No artigo 88º relativo Autorização de residência para exercício de atividade profissional subordinada:
Para além dos requisitos gerais estabelecidos no artigo 77º, só é concedida autorização de residência para exercício de atividade profissional subordinada a nacionais de Estados terceiros que tenham contrato de trabalho celebrado nos termos da lei e estejam inscritos na segurança social.
2 — Mediante manifestação de interesse apresentada através do sítio do SEF da AIMA, I. P., na Internet ou diretamente numa das suas delegações regionais, é dispensado o requisito previsto na alínea a) do n.º 1 do artigo 77.º, desde que o cidadão estrangeiro, além das demais condições gerais previstas naquela disposição, preencha as seguintes condições:
a) Possua um contrato de trabalho ou promessa de contrato de trabalho ou tenha uma relação laboral comprovada por sindicato, por representante de comunidades migrantes com assento no Conselho para as Migrações ou pela Autoridade para as Condições do Trabalho;
b) Tenha entrado legalmente em território nacional;
c) Esteja inscrito na segurança social, salvo os casos em que o documento apresentado nos termos da alínea a) seja uma promessa de contrato de trabalho.*
António Leitão Amaro fez questão de detalhar, nesta entrevista, as diferentes condições em que estão os migrantes com processos pendentes na agência das migrações, a entidade que sucedeu ao Serviço de Estrangeiros e Fronteiras (SEF). “Estamos a falar de todo o ciclo de processos pendentes, que inclui as manifestações de interesse para a primeira autorização de residência, pedidos de reagrupamento familiar, pedidos de vistos, renovação de vistos ou das autorizações de residência, processos dos vistos dos cidadãos da CPLP (Comunidade dos Países e Língua Oficial Portuguesa). As situações dos requerentes de asilo que poderão ficar sob proteção internacional são grupos diferentes“.

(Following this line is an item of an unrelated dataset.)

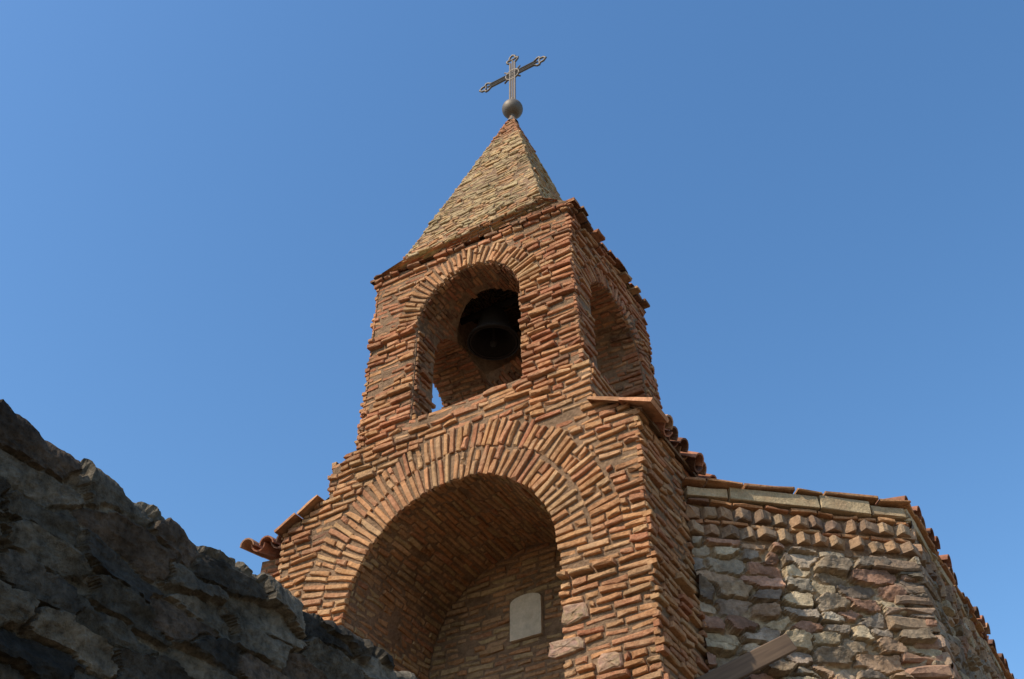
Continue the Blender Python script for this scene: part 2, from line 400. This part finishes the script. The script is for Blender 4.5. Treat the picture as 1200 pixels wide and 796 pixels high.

Neste sentido, o Governo prepara-se para aprovar uma norma que legaliza todos os imigrantes que tenham contrato de trabalho, mesmo que não tenham os 12 meses de descontos para a Segurança Social. É uma medida que tem preocupações humanitárias e de inclusão, mas também de ordem económica. A AIMA não tem dados finos sobre o número de trabalhadores com contrato de trabalho inferior a 12 meses e a sua expulsão do país poderia ter um efeito económico grave na atividade de milhares de empresas e de setores que têm um peso relevante de imigrantes.

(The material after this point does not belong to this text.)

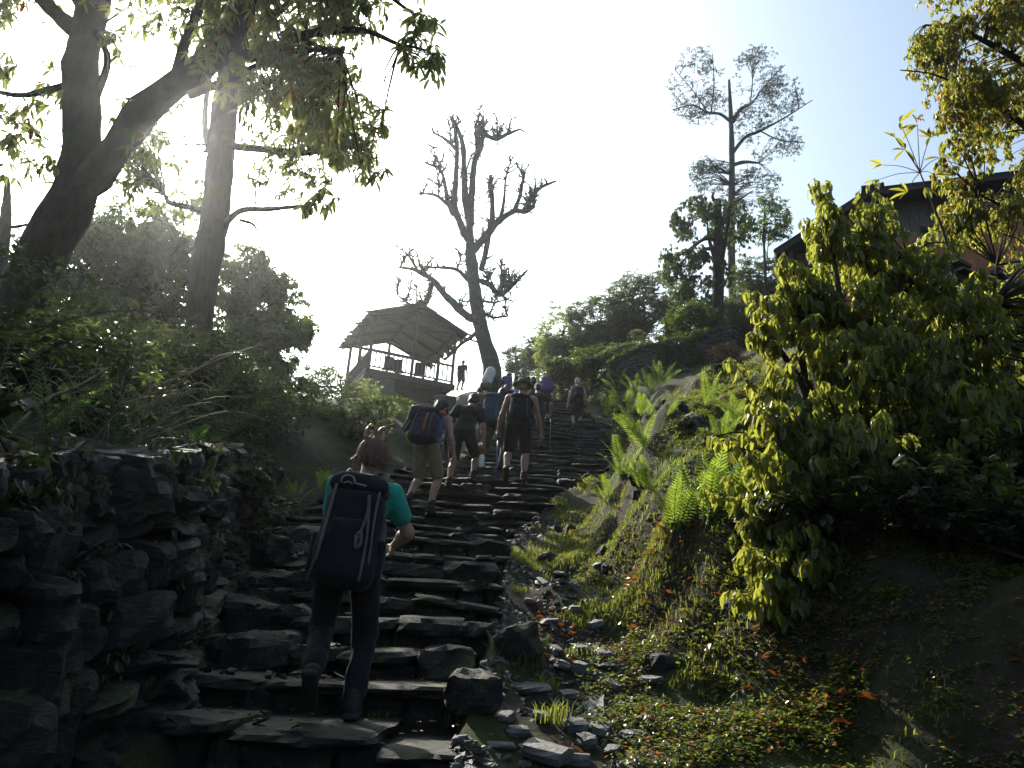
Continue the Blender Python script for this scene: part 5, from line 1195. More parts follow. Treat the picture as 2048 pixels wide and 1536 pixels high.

Na entrevista ao DN/TSF, Leitão Amaro fez questão de baixar as expectativas sobre o prazo para ter resultados deste plano. “Este problema não se resolve com uma decisão legislativa sequer. Nem com uma varinha mágica. A regularização de mais de 400.000 pendências vai demorar tempo. O que é que eu tenho a certeza? Uma convicção forte, pelo menos. Que se nada fizermos, se esta situação de grande complexidade nas migrações e na imigração se mantiver, estamos a criar um combustível para a polarização e a radicalização do discurso“.
As migrações, recorde-se, foram um dos temas a marcar a campanha eleitoral destas eleições europeias, que se realizam a 9 de junho, e os partidos estão entre a liberalização total, na extrema-esquerda, e o fecho do acesso ao país, na extrema-direita.